__STATED EXERCISE__.
Take the lines of the data below from the very first through the line containing "from mathutils import Vector" and output them exactly, pictures excluded.

__DATA LINES__.
Begin
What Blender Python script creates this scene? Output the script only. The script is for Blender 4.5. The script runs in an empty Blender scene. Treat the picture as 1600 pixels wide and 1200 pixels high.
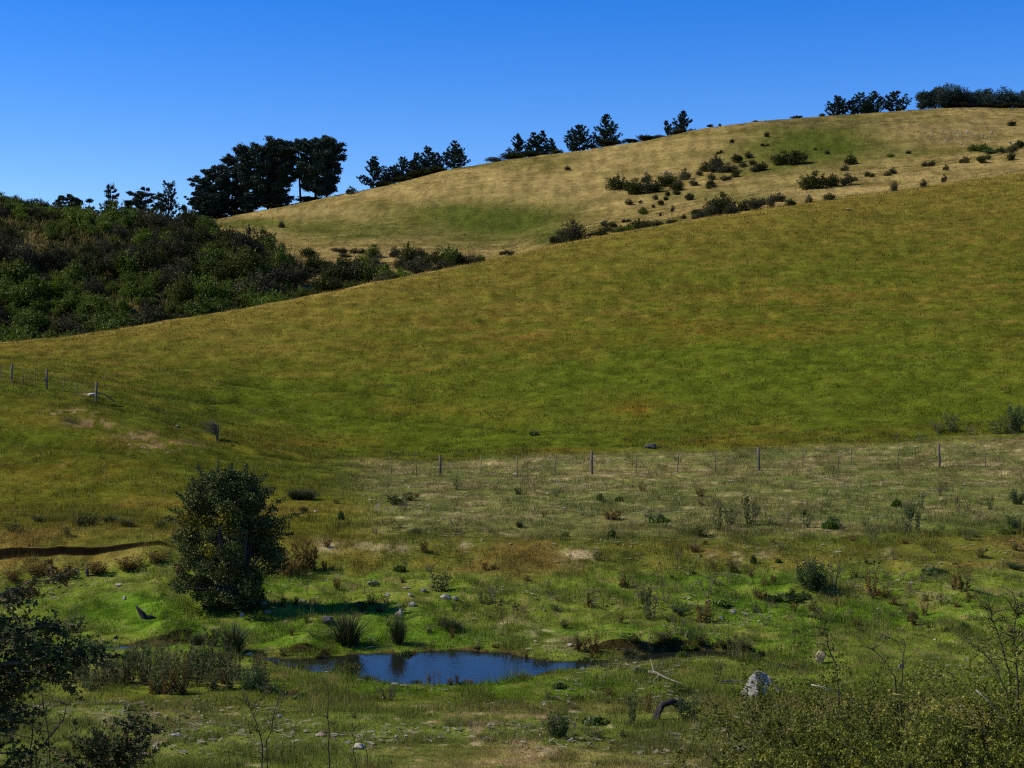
import bpy, math, random
import numpy as np
from mathutils import Vector

# ------------------------------------------------------------------ camera, light, exposure
S = bpy.context.scene
COL = S.collection
F, CX, VH, CZ = 2300.0, 800.0, 590.0, 9.8          # focal length in photo pixels, optical column, horizon row, eye height
cd = bpy.data.cameras.new('camera'); cam = bpy.data.objects.new('camera', cd); COL.objects.link(cam)
cam.location = (0, 0, CZ); cam.rotation_euler = (math.radians(90), 0, 0)
cd.sensor_width = 36; cd.lens = 36 * F / 1600; cd.shift_y = (VH - 600) / 1600
cd.clip_start = 0.1; cd.clip_end = 9000
S.camera = cam
SUN_EL, SUN_AZ = math.radians(42), math.radians(272)   # azimuth clockwise from +Y: the sun stands to the left
W = bpy.data.worlds.new("World"); S.world = W; W.use_nodes = True
nt = W.node_tree; nt.nodes.clear()
sky = nt.nodes.new('ShaderNodeTexSky'); sky.sky_type = 'NISHITA'; sky.sun_disc = False
sky.sun_elevation = SUN_EL; sky.sun_rotation = SUN_AZ
sky.altitude = 300; sky.air_density = 1.0; sky.dust_density = 0.0; sky.ozone_density = 3.5
hs = nt.nodes.new('ShaderNodeHueSaturation'); hs.inputs['Saturation'].default_value = 1.47; hs.inputs['Hue'].default_value = 0.522
bg = nt.nodes.new('ShaderNodeBackground'); bg.inputs['Strength'].default_value = 0.15
wo = nt.nodes.new('ShaderNodeOutputWorld')
nt.links.new(sky.outputs[0], hs.inputs['Color']); nt.links.new(hs.outputs[0], bg.inputs[0]); nt.links.new(bg.outputs[0], wo.inputs[0])
sl = bpy.data.lights.new('sun', 'SUN'); sl.energy = 5.0; sl.angle = math.radians(0.5); sl.color = (1.0, 0.92, 0.78)
so = bpy.data.objects.new('sun', sl); COL.objects.link(so)
sdir = Vector((math.sin(SUN_AZ) * math.cos(SUN_EL), math.cos(SUN_AZ) * math.cos(SUN_EL), math.sin(SUN_EL)))
so.rotation_euler = sdir.to_track_quat('Z', 'Y').to_euler(); so.location = (-60, 0, 80)
S.view_settings.view_transform = 'Standard'; S.view_settings.look = 'None'
S.view_settings.exposure = 0.15; S.view_settings.gamma = 1
S.render.engine = 'CYCLES'
S.cycles.use_denoising = False; S.cycles.filter_width = 1.15
S.cycles.max_bounces = 5; S.cycles.diffuse_bounces = 2; S.cycles.transmission_bounces = 2; S.cycles.glossy_bounces = 2

# ------------------------------------------------------------------ helpers
R = np.random.default_rng(7)
random.seed(7)

def _h(ix, iy, s):
    n = (ix.astype(np.int64) * 374761393 + iy.astype(np.int64) * 668265263 + s * 982451653) & 0xffffffff
    n = ((n ^ (n >> 13)) * 1274126177) & 0xffffffff
    return ((n ^ (n >> 16)) & 0xffff) / 65535.0
def vnoise(x, y, s=0):
    ix = np.floor(x); iy = np.floor(y); fx = x - ix; fy = y - iy
    fx = fx * fx * (3 - 2 * fx); fy = fy * fy * (3 - 2 * fy)
    a = _h(ix, iy, s); b = _h(ix + 1, iy, s); c = _h(ix, iy + 1, s); d = _h(ix + 1, iy + 1, s)
    return (a * (1 - fx) + b * fx) * (1 - fy) + (c * (1 - fx) + d * fx) * fy
def fbm(x, y, s=0, o=4):
    t = 0; a = 0.5; n = 0
    for k in range(o):
        c, q = math.cos(0.7 * k), math.sin(0.7 * k)
        t = t + a * vnoise((x * c - y * q) * 2 ** k, (x * q + y * c) * 2 ** k, s + 17 * k); n += a; a *= 0.5
    return t / n
def sm(x, a, b):
    t = np.clip((x - a) / (b - a), 0, 1); return t * t * (3 - 2 * t)

def tag(o, label=None, cat=None, group=None, kind=None):
    if label: o['label'] = label
    if cat: o['category'] = cat
    if group: o['group'] = group
    if kind: o['kind'] = kind
    return o
def new_mesh(name, V, Fc, mat, col=None, smooth=False):
    V = np.asarray(V, dtype=np.float32); Fc = np.asarray(Fc, dtype=np.int32); k = Fc.shape[1]
    me = bpy.data.meshes.new(name)
    me.vertices.add(len(V)); me.vertices.foreach_set('co', V.ravel())
    me.loops.add(Fc.size); me.loops.foreach_set('vertex_index', Fc.ravel())
    me.polygons.add(len(Fc)); me.polygons.foreach_set('loop_start', np.arange(0, Fc.size, k, dtype=np.int32))
    me.polygons.foreach_set('loop_total', np.full(len(Fc), k, dtype=np.int32))
    me.polygons.foreach_set('use_smooth', np.full(len(Fc), smooth, dtype=bool))
    if col is not None:
        c = np.ones((len(V), 4), dtype=np.float32); c[:, :3] = col
        at = me.color_attributes.new('col', 'FLOAT_COLOR', 'POINT'); at.data.foreach_set('color', c.ravel())
    me.materials.append(mat); me.update(calc_edges=True)
    return me
def link(name, me, parent=None, loc=None, rz=0, sc=None):
    o = bpy.data.objects.new(name, me); COL.objects.link(o)
    if parent: o.parent = parent
    if loc is not None: o.location = loc
    if rz: o.rotation_euler = (0, 0, rz)
    if sc is not None: o.scale = sc if hasattr(sc, '__len__') else (sc, sc, sc)
    return o
def empty(name, loc=(0, 0, 0), rz=0, sc=1):
    o = bpy.data.objects.new(name, None); COL.objects.link(o); o.location = loc; o.rotation_euler = (0, 0, rz)
    o.scale = sc if hasattr(sc, '__len__') else (sc, sc, sc); o.empty_display_size = 0.2
    return o
def copy_thing(o):
    c = o.copy(); COL.objects.link(c)
    for ch in list(o.children):
        k = ch.copy(); COL.objects.link(k); k.parent = c
        for g in list(ch.children):
            q = g.copy(); COL.objects.link(q); q.parent = k
    return c

class Tubes:
    def __init__(s): s.V = []; s.F = []; s.n = 0
    def add(s, P, r0, r1, k=4):
        P = np.asarray(P, float); m = len(P)
        T = np.gradient(P, axis=0); T /= np.linalg.norm(T, axis=1, keepdims=True) + 1e-9
        ref = np.array([0, 0, 1.0]) if abs(T[:, 2]).mean() < 0.8 else np.array([1.0, 0, 0])
        A = np.cross(T, ref); A /= np.linalg.norm(A, axis=1, keepdims=True) + 1e-9
        B = np.cross(T, A)
        r = np.linspace(r0, r1, m) if np.isscalar(r1) and np.isscalar(r0) else np.asarray(r0)
        th = np.arange(k) * 2 * math.pi / k
        V = P[:, None, :] + r[:, None, None] * (A[:, None, :] * np.cos(th)[None, :, None] + B[:, None, :] * np.sin(th)[None, :, None])
        s.V.append(V.reshape(-1, 3))
        i = np.arange(m - 1)[:, None] * k; j = np.arange(k)[None, :]; j2 = (j + 1) % k
        q = np.stack([i + j, i + j2, i + k + j2, i + k + j], -1).reshape(-1, 4) + s.n
        s.F.append(q)
        cap = (np.array([[0, 1, 2, 3]]) if k == 4 else np.array([[0, 1, 2, 2]]))
        s.n += m * k
        if k >= 4:   # close the tip
            c = (m - 1) * k + s.n - m * k
            for a in range(1, k - 1, 2):
                s.F.append(np.array([[c, c + a, c + a + 1, c + min(a + 2, k - 1)]]) if a + 2 < k else np.array([[c, c + a, c + a + 1, c + a + 1]]))
    def mesh(s, name, mat, smooth=True):
        Fc = np.concatenate(s.F); bad = Fc[:, 2] == Fc[:, 3]
        return new_mesh(name, np.concatenate(s.V), Fc[~bad], mat, smooth=smooth)

def rand_dirs(n, rng):
    v = rng.normal(size=(n, 3)); return v / (np.linalg.norm(v, axis=1, keepdims=True) + 1e-9)
def leaf_tris(P, size, rng, up=0.0, ratio=0.38):
    """one small three-cornered leaf at each point"""
    n = len(P); a = rand_dirs(n, rng); a[:, 2] += up; a /= np.linalg.norm(a, axis=1, keepdims=True)
    b = np.cross(a, rand_dirs(n, rng)); b /= np.linalg.norm(b, axis=1, keepdims=True) + 1e-9
    s = (np.asarray(size) * rng.uniform(0.6, 1.3, n))[:, None]
    V = np.stack([P - b * s * ratio, P + b * s * ratio, P + a * s], 1).reshape(-1, 3)
    return V, np.arange(3 * n).reshape(-1, 3)
def leaf_quads(P, size, rng, A=None, ratio=0.55):
    n = len(P); a = rand_dirs(n, rng) if A is None else A
    b = np.cross(a, rand_dirs(n, rng)); b /= np.linalg.norm(b, axis=1, keepdims=True) + 1e-9
    s = (np.asarray(size) * rng.uniform(0.65, 1.3, n))[:, None]
    V = np.stack([P, P + a * s * 0.5 + b * s * ratio * 0.5, P + a * s, P + a * s * 0.5 - b * s * ratio * 0.5], 1).reshape(-1, 3)
    return V, np.arange(4 * n).reshape(-1, 4)

# ------------------------------------------------------------------ materials
def N(t, kind, **kw):
    n = t.nodes.new(kind)
    for k, v in kw.items(): setattr(n, k, v)
    return n
def base_mat(name, rough=0.8, spec=0.3):
    m = bpy.data.materials.new(name); m.use_nodes = True
    p = m.node_tree.nodes['Principled BSDF']; p.inputs['Roughness'].default_value = rough
    p.inputs['Specular IOR Level'].default_value = spec if spec < 0.1 or 'leaves' not in name else spec * 0.35
    return m, m.node_tree, p
def ramp(t, stops):
    r = N(t, 'ShaderNodeValToRGB'); e = r.color_ramp.elements
    while len(e) < len(stops): e.new(0.5)
    for k, (p, c) in enumerate(stops): e[k].position = p; e[k].color = (*c, 1)
    return r
def foliage_mat(name, cols, rough=0.7, spec=0.06, trans=0.3, clump=0.6, objvar=0.25):
    """leaf colours picked per leaf, grouped by a soft noise through the crown, varied from plant to plant"""
    m, t, p = base_mat(name, rough, spec)
    g = N(t, 'ShaderNodeNewGeometry'); tc = N(t, 'ShaderNodeTexCoord'); oi = N(t, 'ShaderNodeObjectInfo')
    nz = N(t, 'ShaderNodeTexNoise'); nz.inputs['Scale'].default_value = clump; nz.inputs['Detail'].default_value = 2
    t.links.new(tc.outputs['Object'], nz.inputs['Vector'])
    mx = N(t, 'ShaderNodeMath', operation='MULTIPLY_ADD'); mx.inputs[1].default_value = 0.55
    t.links.new(g.outputs['Random Per Island'], mx.inputs[0])
    sb = N(t, 'ShaderNodeMath', operation='MULTIPLY_ADD'); sb.inputs[1].default_value = 1.5; sb.inputs[2].default_value = -0.52
    t.links.new(nz.outputs[0], sb.inputs[0]); t.links.new(sb.outputs[0], mx.inputs[2])
    r = ramp(t, [(k / max(1, len(cols) - 1), c) for k, c in enumerate(cols)]); t.links.new(mx.outputs[0], r.inputs[0])
    h = N(t, 'ShaderNodeHueSaturation')
    mv = N(t, 'ShaderNodeMath', operation='MULTIPLY_ADD'); mv.inputs[1].default_value = 2 * objvar; mv.inputs[2].default_value = 1 - objvar
    t.links.new(oi.outputs['Random'], mv.inputs[0]); t.links.new(mv.outputs[0], h.inputs['Value'])
    t.links.new(r.outputs[0], h.inputs['Color'])
    leaf_out(t, p, h.outputs[0], trans)
    return m
def leaf_out(t, p, csock, trans):
    t.links.new(csock, p.inputs['Base Color'])
    if trans > 0:
        tr = N(t, 'ShaderNodeBsdfTranslucent'); t.links.new(csock, tr.inputs[0])
        ms = N(t, 'ShaderNodeMixShader'); ms.inputs[0].default_value = trans
        o = t.nodes['Material Output']
        t.links.new(p.outputs[0], ms.inputs[1]); t.links.new(tr.outputs[0], ms.inputs[2]); t.links.new(ms.outputs[0], o.inputs[0])
def col_mat(name, rough=0.7, spec=0.2, trans=0.25):
    m, t, p = base_mat(name, rough, spec)
    a = N(t, 'ShaderNodeAttribute'); a.attribute_name = 'col'
    leaf_out(t, p, a.outputs['Color'], trans)
    return m
def noise_mat(name, c0, c1, scale, rough=0.85, bump=0.3, spec=0.2, c2=None, stretch=(1, 1, 1), dist=0.03):
    m, t, p = base_mat(name, rough, spec)
    tc = N(t, 'ShaderNodeTexCoord'); mp = N(t, 'ShaderNodeMapping'); mp.inputs['Scale'].default_value = stretch
    t.links.new(tc.outputs['Object'], mp.inputs[0])
    nz = N(t, 'ShaderNodeTexNoise'); nz.inputs['Scale'].default_value = scale; nz.inputs['Detail'].default_value = 6; nz.inputs['Roughness'].default_value = 0.65
    t.links.new(mp.outputs[0], nz.inputs['Vector'])
    st = [(0.35, c0), (0.62, c1)] + ([(0.72, c2)] if c2 else [])
    r = ramp(t, st); t.links.new(nz.outputs[0], r.inputs[0]); t.links.new(r.outputs[0], p.inputs['Base Color'])
    b = N(t, 'ShaderNodeBump'); b.inputs['Strength'].default_value = bump; b.inputs['Distance'].default_value = dist
    t.links.new(nz.outputs[0], b.inputs['Height']); t.links.new(b.outputs[0], p.inputs['Normal'])
    return m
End
__RIGHT ANSWER__.
What Blender Python script creates this scene? Output the script only. The script is for Blender 4.5. The script runs in an empty Blender scene. Treat the picture as 1600 pixels wide and 1200 pixels high.
import bpy, math, random
import numpy as np
from mathutils import Vector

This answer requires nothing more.